What is your history with Sperry?
I used to wear Sperrys to church with my grandmother when I was very young. And then there was Sperrys at school when I was in middle school. Because I went to prep school for a short time. And they sort of made their way into my adult wardrobe.

So when they reached out, it was a no-brainer for you?
No, it wasn’t. You know with the success of Blackstock & Weber, a lot of people reach out so it's never like a no-brainer. But it was something that I was like…you know, there's a lot of heritage here, and there's a lot to pull from. If I could pull this off in the way that I really want to, then it's a hit. But if I can't, then I have to go another way. 

What's the most surprising thing you’ve discovered in the Sperry archive? Have you come across something really interesting that you didn’t know about?
I honestly didn't know anything. The Top-Sider was a shoe that was presented to me.
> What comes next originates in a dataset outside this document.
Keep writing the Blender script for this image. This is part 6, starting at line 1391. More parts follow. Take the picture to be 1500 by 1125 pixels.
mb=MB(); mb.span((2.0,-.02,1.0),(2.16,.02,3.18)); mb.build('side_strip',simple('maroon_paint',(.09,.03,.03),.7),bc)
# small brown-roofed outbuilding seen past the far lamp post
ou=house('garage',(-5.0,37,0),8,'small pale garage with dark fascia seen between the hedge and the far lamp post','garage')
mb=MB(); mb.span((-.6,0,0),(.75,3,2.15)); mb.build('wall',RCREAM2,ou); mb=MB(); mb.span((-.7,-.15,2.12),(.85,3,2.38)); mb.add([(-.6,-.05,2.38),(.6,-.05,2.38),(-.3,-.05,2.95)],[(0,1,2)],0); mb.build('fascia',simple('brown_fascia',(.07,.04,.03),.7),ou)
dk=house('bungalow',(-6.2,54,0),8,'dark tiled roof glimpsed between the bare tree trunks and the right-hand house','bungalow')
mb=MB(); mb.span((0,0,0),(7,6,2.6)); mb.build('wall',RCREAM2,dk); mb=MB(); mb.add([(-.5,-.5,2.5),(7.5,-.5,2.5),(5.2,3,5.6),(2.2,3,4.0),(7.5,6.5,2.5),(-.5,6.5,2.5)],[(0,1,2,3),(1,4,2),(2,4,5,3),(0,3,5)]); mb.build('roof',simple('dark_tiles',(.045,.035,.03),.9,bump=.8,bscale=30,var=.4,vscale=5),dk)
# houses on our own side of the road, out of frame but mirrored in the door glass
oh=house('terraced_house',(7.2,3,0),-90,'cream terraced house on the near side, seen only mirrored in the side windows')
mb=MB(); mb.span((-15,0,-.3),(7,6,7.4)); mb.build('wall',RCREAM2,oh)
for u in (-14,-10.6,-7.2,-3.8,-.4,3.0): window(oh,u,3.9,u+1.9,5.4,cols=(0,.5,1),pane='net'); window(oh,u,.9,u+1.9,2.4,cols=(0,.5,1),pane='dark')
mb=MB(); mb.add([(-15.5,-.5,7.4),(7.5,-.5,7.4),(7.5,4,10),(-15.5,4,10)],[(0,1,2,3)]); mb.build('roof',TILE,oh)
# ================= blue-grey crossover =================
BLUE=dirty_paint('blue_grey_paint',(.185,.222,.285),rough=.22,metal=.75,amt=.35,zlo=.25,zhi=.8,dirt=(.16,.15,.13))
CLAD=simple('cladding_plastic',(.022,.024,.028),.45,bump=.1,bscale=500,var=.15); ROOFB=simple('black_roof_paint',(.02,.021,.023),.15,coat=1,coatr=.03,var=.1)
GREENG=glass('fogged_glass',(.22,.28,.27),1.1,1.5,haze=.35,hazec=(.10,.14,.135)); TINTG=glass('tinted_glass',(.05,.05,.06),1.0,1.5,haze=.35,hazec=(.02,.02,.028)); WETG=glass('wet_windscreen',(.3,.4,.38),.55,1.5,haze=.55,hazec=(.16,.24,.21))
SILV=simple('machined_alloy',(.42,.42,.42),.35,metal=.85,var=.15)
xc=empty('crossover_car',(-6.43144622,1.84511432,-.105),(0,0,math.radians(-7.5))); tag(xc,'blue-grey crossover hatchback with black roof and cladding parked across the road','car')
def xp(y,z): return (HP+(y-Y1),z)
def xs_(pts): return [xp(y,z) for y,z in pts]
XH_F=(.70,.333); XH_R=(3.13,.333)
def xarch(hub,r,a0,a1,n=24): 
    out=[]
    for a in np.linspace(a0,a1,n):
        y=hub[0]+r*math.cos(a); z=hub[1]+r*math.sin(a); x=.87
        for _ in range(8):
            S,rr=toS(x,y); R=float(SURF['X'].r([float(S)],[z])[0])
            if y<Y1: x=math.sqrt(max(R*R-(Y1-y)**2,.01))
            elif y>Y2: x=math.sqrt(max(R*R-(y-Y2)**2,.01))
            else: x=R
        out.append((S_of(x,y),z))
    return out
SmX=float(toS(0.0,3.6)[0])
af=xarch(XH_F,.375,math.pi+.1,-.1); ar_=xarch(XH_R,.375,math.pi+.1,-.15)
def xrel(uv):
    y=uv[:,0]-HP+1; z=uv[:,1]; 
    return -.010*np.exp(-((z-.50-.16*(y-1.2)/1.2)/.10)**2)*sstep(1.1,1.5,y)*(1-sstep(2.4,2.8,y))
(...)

When I was younger, I never asked any questions. I didn't know who invented it or why they invented it. At the beginning it was me being immersed in the brand. And I was like, this is really cool—tell me more. And then there's archive ads and archive styles. They had this robust Made in USA program. And I was like, that's where I want to go.

Why did you want to focus on that area?
With me doing Blackstock & Weber, I've noticed that as I progressed in this brand, there aren't many artists left or people who make stuff by hand. A lot of them are older, retiring, or dying. So if I could show what is important about American manufacturing, craftsmanship in this realm, it feels like I could influence a whole other generation of people to go into that career. Like if I could make a really good product, put it out there in a way that's appealing, it could show kids like, “Yo, this shit is cool too.”

So talk about how this translates to what you did and why you did it. I've always associated the boat shoe with a certain customer. Did you want to elevate it? What was the goal?
The goal was really to make something that felt a little bit multidimensional. The same way that I attacked the loafer, right? I wanted to recontextualize this. I wanted to design it in a way that made it fit within a modern wardrobe. As you can see, this is a little bit chunkier. It’s heftier. It has some texture to it. This is made of tumbled bison leather. This is Horween leather and a Mohawk suede. We have three materials in one shoe.

So what's next? Do you want to introduce new silhouettes? Play with existing ones?
It’s a mix of all of those things. I really want to dive into the history of what it is. And kind of squeeze that lemon as much as I can.

What is the history?
Paul Sperry was a fisherman. And he was on the deck of his boat one day, and he slipped and busted his ass. And he was like, I need to make a shoe or something that stops me from busting my ass off on these slippery boats. So what he created was the sole that had waves in it that created this suction between the waves and the deck.

And how is Blackstock & Weber doing?
Well, at this point with the loafer, we pretty much own that category. And my eyes are on physical retail.

Why was Kith the right partner?
They've been family since the beginning, and they were the first retailer that came to me and said, “We really like your stuff, and we want to give it a shot.” We started off in the Soho store and then grew the relationship. Now we're in Kith stores worldwide. And as soon as I had this thing, I started talking to Ronnie [Fieg] and Lance [Dornagon] about it, and they were like, “We want this as an exclusive too.” So it started there, and then as they saw more images of the product. They were like, “How else can we support it?” So it started off with something over at the Soho store, which we'll be launching tomorrow. But I also wanted to do something in Paris for Men’s Fashion Week, and this worked out.

A lot of heritage brands have been tapping into cooler folks for creative direction. How do you feel about that? And how do you feel about products in general right now? 
I feel like a lot of product is lazy, and I feel like the consumer allows it. People are kind of wooed by the influencer-ism of fashion and the merch-ification of fashion, and we moved away from quality goods. And I think that we're turning back towards that. If you look at what's coming down the runway, a lot of people are turning back towards quality fabrics. I think as of right now, it's lazy and we gotta do better. I'm trying to do better. I mentioned Academy. And everything with Academy is made in New York from Japanese fabrics. You know what I'm saying? So like, I supported the people in the garment district intentionally. I supported some of my favorite mills in Japan intentionally because, like I said in the beginning of the interview, a lot of these artisans and artisanal goods are dying breeds. So it's important for the people that really care about them to work them into their assortment. So it comes at a cost, and a lot of people are like, “Well, your shit is expensive,” and I'm like, “Nah, that shit is just cheap,” and not cheap in a sense, from a cost perspective, just cheap in the way that it's made. So that's why they're able to sell it to you for 200 bucks.